Member-only story
Challenging Nostalgia and Confronting Racism at Elite Schools
A student at a prestigious, New England boarding school reflects on his time there; the role nostalgia plays at elite, predominantly white schools; and the paths we can take to making our communities more inclusive and just.

“St. Paul’s School has a storied past. More importantly, it has an unwritten future ahead of us that we are now tasked to determine.”
Now in my third and final year at St. Paul’s School, I find myself in a constant oscillation between loving and resenting this place and its role in my life. This is my reflection:
Each and every one of us applied to and enrolled into this school for a reason. While we’re here, it is to take away an unparalleled education, interact with beautiful grounds, and meet people from various pockets of the world. Once we leave, it is to leave this place with an abundance of social and cultural capital that comes with an elite education like ours. In addition to the connections, the diploma, and the clout, we depart St. Paul’s School but take its cinematic nostalgia with us.

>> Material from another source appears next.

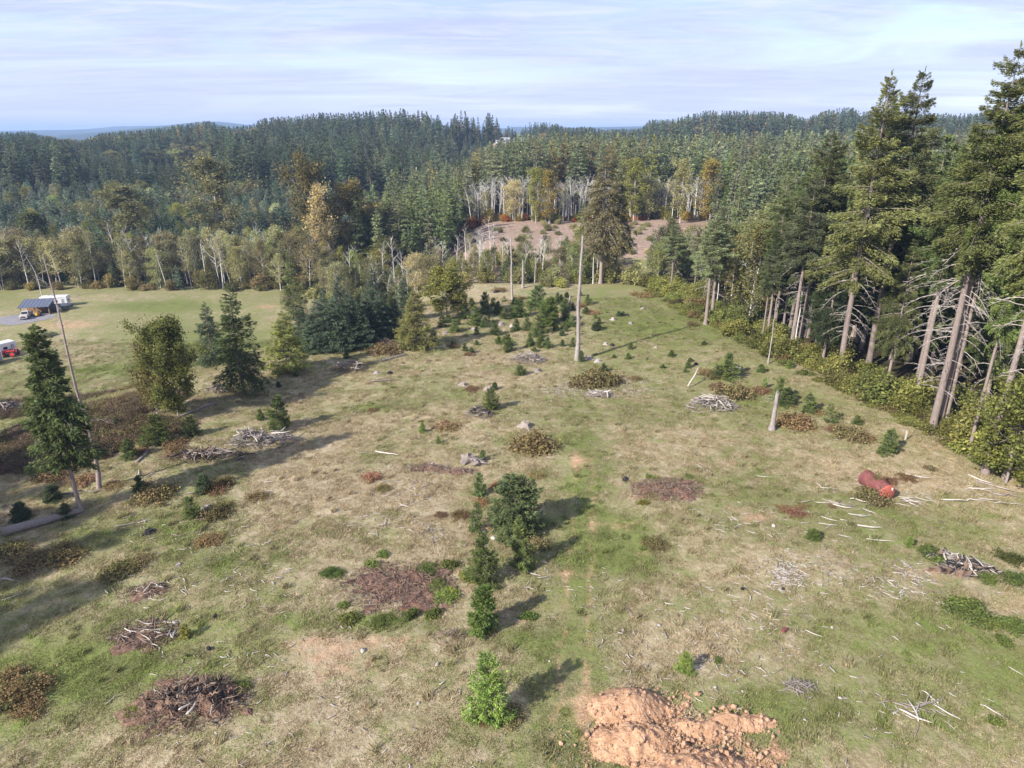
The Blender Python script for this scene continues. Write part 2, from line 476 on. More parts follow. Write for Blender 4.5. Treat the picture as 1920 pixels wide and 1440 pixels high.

I have come to realize, however, that for marginalized people at schools like this, the holistic experience looks more like tipping scales. On one side, the “beauty,” the overwhelmingly positive takeaways that I just listed: Social and cultural capital, opportunities like no other, and preparation for what any college could possibly throw our way. On the other, the “pain,” is where there is room for greater variability. Perhaps the “pain” side of the scale is weighed down by homesickness or an inability to find one’s niche. Perhaps, and what I wish to focus on in my chapel talk today, that side of the scale is weighed down by constant microaggressions, discrimination, harassment, and a feeling of being “other.” The propensity for this side to prevail — weighed down by trauma — is much greater for marginalized students and faculty at this school.